◆ **CHALLENGE**: Below are the records. Retype, exactly, the lines from the first through the line with "MB().tube((pc.x, -.055, pc.z), (pc.x, -.050, pc.z), ri", and leave out the pictures.

◆ **INFORMATION PROVIDED**:
***

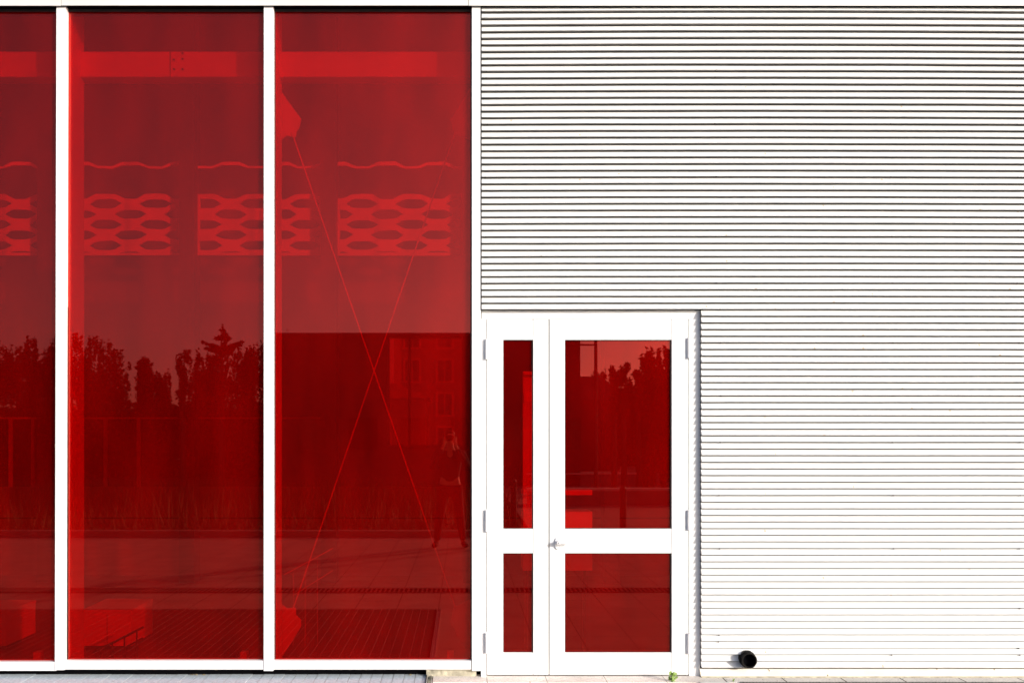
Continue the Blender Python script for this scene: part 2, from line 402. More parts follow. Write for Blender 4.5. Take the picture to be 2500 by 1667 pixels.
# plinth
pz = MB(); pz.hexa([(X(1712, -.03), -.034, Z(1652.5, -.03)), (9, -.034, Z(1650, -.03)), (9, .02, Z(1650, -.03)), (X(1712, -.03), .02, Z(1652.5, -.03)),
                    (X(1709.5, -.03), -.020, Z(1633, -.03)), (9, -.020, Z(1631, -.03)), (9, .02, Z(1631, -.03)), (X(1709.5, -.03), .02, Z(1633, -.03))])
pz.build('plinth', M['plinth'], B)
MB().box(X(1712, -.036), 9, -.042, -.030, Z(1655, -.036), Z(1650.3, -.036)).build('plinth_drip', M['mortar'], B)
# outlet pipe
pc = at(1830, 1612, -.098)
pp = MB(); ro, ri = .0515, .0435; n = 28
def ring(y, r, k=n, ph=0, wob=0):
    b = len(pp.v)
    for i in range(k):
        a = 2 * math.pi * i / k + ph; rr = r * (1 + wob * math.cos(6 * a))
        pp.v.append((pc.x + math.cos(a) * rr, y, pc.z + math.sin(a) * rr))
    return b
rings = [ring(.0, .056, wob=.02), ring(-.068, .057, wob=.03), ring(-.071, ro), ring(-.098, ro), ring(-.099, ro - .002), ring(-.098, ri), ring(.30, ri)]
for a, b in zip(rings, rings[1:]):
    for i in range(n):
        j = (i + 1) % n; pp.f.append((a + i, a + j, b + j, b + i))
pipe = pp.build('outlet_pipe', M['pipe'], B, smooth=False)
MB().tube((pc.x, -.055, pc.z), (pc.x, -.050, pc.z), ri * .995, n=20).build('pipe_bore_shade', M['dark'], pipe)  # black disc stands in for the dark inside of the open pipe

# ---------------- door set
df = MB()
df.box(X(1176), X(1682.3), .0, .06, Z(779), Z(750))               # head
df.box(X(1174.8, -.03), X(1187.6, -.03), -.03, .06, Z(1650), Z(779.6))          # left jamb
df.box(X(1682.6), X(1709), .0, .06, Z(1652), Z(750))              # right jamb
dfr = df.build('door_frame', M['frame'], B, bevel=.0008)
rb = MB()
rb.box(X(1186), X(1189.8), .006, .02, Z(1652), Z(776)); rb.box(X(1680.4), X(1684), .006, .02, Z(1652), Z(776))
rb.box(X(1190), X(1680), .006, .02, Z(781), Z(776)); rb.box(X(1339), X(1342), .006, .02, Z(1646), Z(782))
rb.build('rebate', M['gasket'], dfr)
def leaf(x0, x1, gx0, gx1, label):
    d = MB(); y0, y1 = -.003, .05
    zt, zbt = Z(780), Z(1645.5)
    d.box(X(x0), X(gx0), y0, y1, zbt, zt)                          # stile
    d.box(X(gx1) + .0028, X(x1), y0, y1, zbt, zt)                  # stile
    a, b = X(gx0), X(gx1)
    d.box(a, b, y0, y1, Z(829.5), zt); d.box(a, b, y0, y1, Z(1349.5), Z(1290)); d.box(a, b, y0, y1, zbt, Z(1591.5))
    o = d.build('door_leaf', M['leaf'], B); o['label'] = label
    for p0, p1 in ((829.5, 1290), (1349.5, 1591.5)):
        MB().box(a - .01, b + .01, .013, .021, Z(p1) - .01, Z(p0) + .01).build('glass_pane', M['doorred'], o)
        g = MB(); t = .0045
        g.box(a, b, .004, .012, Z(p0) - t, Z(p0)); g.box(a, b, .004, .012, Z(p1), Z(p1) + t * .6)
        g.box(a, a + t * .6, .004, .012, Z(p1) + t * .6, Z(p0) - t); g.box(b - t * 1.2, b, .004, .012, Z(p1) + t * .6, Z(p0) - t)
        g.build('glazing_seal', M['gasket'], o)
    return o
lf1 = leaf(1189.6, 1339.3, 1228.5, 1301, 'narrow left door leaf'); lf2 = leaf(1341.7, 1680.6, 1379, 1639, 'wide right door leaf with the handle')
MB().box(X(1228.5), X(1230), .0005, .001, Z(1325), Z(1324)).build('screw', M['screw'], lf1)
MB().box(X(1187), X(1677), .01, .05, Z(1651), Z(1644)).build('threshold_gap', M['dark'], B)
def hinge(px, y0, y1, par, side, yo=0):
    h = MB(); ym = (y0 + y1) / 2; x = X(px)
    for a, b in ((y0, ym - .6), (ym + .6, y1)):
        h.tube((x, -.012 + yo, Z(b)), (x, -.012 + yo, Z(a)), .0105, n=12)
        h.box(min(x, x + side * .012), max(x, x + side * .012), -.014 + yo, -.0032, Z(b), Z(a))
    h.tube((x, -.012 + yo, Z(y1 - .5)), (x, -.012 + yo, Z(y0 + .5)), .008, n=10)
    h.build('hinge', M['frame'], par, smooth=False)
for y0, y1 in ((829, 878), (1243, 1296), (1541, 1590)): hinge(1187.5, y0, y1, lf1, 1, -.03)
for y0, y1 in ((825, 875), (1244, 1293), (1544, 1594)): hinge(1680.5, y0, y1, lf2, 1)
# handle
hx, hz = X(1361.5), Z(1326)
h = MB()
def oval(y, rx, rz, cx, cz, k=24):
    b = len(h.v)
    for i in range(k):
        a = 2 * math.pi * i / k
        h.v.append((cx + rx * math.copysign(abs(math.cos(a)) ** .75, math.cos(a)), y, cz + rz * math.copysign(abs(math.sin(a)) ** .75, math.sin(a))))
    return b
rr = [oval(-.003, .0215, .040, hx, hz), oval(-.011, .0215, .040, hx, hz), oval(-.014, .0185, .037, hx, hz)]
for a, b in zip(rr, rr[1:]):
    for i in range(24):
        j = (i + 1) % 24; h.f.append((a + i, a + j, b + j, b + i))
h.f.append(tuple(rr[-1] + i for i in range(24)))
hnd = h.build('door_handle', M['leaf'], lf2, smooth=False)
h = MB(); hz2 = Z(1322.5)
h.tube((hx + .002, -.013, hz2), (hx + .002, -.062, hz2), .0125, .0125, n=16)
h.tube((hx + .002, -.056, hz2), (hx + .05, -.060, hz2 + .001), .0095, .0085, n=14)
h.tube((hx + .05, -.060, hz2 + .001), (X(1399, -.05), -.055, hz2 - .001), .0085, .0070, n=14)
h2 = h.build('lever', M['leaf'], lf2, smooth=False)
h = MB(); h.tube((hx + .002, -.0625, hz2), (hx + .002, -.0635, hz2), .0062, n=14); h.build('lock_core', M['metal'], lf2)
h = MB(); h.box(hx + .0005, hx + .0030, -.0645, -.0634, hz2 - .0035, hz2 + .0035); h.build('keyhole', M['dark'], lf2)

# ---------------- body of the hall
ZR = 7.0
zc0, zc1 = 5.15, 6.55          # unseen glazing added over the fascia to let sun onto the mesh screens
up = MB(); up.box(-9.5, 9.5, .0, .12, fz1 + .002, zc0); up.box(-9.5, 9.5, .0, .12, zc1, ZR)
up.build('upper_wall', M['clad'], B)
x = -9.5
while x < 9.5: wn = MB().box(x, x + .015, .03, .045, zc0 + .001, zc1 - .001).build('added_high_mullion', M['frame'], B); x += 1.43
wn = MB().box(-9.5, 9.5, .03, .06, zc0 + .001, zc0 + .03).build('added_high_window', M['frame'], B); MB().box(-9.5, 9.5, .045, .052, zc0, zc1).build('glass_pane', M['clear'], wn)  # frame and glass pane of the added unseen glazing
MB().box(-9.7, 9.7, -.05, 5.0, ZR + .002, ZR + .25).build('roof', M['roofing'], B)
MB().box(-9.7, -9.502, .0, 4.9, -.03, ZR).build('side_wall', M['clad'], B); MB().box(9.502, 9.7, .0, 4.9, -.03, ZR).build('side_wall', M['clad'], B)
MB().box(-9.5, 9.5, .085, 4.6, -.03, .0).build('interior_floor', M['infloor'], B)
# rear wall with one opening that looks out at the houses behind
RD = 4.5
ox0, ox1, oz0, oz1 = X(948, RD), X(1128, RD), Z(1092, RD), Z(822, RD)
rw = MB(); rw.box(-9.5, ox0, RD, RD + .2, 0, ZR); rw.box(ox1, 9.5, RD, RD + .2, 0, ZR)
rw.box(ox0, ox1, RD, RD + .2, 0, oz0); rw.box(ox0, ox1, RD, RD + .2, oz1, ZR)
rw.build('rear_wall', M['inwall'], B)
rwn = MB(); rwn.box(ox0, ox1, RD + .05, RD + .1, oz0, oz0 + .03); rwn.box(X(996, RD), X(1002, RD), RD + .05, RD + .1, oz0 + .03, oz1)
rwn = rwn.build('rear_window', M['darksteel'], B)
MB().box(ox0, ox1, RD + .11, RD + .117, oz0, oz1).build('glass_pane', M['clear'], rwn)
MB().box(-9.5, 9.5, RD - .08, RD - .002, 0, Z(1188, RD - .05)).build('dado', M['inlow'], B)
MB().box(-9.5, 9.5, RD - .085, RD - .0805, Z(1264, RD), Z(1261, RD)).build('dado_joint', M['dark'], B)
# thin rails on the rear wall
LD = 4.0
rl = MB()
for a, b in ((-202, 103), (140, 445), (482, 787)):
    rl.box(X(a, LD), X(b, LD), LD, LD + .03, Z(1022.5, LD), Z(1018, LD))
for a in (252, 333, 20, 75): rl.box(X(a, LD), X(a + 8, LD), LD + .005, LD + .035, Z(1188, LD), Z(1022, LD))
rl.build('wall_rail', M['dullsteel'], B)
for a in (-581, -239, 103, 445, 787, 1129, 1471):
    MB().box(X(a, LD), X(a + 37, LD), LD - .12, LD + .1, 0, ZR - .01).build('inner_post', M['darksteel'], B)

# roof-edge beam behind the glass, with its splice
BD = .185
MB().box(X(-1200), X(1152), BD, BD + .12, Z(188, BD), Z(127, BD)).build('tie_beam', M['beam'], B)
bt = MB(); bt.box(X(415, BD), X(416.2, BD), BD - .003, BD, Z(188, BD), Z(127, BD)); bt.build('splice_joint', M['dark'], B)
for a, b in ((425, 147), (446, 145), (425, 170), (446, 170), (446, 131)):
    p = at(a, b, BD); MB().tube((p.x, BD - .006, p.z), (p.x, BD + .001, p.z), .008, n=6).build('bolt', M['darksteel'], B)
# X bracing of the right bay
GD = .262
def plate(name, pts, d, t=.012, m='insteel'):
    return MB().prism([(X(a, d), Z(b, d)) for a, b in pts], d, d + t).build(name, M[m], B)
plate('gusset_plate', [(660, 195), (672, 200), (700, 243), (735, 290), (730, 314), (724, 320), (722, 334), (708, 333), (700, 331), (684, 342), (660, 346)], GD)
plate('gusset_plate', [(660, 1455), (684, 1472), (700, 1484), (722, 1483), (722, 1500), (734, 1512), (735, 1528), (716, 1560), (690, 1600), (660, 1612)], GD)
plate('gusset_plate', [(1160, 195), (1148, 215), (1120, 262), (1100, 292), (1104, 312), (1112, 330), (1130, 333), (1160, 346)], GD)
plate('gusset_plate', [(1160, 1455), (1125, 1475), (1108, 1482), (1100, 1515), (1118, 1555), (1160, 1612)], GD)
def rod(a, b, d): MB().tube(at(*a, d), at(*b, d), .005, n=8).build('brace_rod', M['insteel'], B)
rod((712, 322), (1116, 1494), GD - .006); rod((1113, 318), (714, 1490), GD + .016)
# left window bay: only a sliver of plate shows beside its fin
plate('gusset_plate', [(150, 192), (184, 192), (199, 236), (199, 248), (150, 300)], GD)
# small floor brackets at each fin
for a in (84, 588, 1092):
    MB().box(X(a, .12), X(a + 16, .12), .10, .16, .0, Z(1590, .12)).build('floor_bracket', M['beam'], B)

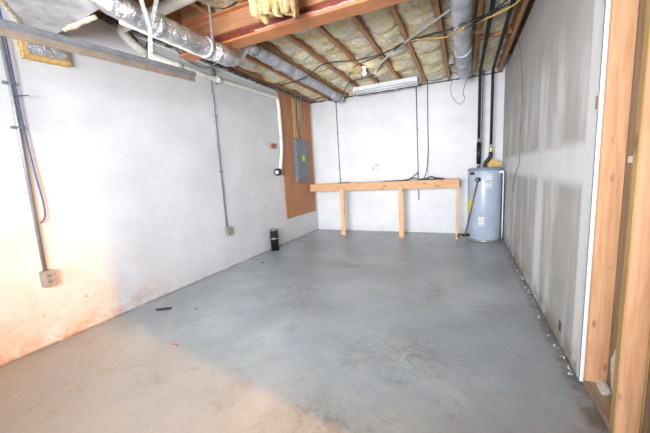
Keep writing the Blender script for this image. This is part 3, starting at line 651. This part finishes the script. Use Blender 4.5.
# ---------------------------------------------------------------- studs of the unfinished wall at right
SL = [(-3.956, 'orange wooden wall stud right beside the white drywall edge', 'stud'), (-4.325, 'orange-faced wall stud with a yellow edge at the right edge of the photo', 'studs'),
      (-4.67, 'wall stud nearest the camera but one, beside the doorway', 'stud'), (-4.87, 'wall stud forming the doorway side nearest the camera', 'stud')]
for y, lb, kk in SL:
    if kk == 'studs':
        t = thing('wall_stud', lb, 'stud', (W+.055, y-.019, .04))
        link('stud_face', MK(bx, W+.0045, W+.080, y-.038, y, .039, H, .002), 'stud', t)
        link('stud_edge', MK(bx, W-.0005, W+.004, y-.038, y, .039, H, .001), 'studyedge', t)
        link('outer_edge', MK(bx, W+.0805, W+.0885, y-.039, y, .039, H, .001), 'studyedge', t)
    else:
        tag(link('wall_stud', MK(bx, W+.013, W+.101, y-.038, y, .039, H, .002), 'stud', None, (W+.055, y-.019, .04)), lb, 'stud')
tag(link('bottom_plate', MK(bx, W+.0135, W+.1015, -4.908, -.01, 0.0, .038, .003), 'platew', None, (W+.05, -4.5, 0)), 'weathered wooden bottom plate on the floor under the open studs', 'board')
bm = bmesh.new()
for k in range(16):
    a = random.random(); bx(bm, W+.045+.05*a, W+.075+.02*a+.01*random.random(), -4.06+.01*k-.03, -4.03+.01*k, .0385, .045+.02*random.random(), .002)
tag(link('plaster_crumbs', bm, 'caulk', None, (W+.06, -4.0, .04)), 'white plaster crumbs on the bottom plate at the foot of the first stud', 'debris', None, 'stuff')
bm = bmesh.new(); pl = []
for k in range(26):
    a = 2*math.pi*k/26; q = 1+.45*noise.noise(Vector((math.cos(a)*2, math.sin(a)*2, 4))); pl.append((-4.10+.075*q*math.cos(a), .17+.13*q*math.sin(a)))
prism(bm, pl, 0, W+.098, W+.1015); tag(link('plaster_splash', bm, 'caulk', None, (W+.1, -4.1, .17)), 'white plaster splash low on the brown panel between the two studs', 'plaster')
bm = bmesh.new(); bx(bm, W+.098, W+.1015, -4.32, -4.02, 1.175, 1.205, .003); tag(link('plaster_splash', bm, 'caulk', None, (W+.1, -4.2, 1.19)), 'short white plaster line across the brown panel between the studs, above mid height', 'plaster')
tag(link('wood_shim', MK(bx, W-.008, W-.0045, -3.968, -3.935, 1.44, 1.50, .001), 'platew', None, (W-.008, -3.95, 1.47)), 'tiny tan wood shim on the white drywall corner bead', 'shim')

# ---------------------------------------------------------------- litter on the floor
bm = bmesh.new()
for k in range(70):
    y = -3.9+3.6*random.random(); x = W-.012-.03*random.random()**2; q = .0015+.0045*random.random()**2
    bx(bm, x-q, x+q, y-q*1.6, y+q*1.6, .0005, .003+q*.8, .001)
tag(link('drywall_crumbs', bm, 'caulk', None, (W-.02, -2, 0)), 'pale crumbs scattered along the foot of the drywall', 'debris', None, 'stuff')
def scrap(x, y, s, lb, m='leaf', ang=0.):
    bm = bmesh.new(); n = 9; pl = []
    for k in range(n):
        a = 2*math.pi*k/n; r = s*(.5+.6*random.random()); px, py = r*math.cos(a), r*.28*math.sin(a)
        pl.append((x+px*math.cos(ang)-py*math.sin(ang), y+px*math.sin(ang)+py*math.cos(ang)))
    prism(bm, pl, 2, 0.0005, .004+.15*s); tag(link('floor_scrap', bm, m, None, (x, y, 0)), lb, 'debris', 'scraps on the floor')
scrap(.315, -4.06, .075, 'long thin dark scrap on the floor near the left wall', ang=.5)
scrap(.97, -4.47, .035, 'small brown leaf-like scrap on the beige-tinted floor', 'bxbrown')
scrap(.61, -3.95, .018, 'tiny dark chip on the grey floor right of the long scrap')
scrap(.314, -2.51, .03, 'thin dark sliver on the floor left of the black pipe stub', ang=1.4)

***

◆ **RESPONSE**:
Continue the Blender Python script for this scene: part 2, from line 402. More parts follow. Write for Blender 4.5. Take the picture to be 2500 by 1667 pixels.
# plinth
pz = MB(); pz.hexa([(X(1712, -.03), -.034, Z(1652.5, -.03)), (9, -.034, Z(1650, -.03)), (9, .02, Z(1650, -.03)), (X(1712, -.03), .02, Z(1652.5, -.03)),
                    (X(1709.5, -.03), -.020, Z(1633, -.03)), (9, -.020, Z(1631, -.03)), (9, .02, Z(1631, -.03)), (X(1709.5, -.03), .02, Z(1633, -.03))])
pz.build('plinth', M['plinth'], B)
MB().box(X(1712, -.036), 9, -.042, -.030, Z(1655, -.036), Z(1650.3, -.036)).build('plinth_drip', M['mortar'], B)
# outlet pipe
pc = at(1830, 1612, -.098)
pp = MB(); ro, ri = .0515, .0435; n = 28
def ring(y, r, k=n, ph=0, wob=0):
    b = len(pp.v)
    for i in range(k):
        a = 2 * math.pi * i / k + ph; rr = r * (1 + wob * math.cos(6 * a))
        pp.v.append((pc.x + math.cos(a) * rr, y, pc.z + math.sin(a) * rr))
    return b
rings = [ring(.0, .056, wob=.02), ring(-.068, .057, wob=.03), ring(-.071, ro), ring(-.098, ro), ring(-.099, ro - .002), ring(-.098, ri), ring(.30, ri)]
for a, b in zip(rings, rings[1:]):
    for i in range(n):
        j = (i + 1) % n; pp.f.append((a + i, a + j, b + j, b + i))
pipe = pp.build('outlet_pipe', M['pipe'], B, smooth=False)
MB().tube((pc.x, -.055, pc.z), (pc.x, -.050, pc.z), ri * .995, n=20).build('pipe_bore_shade', M['dark'], pipe)  # black disc stands in for the dark inside of the open pipe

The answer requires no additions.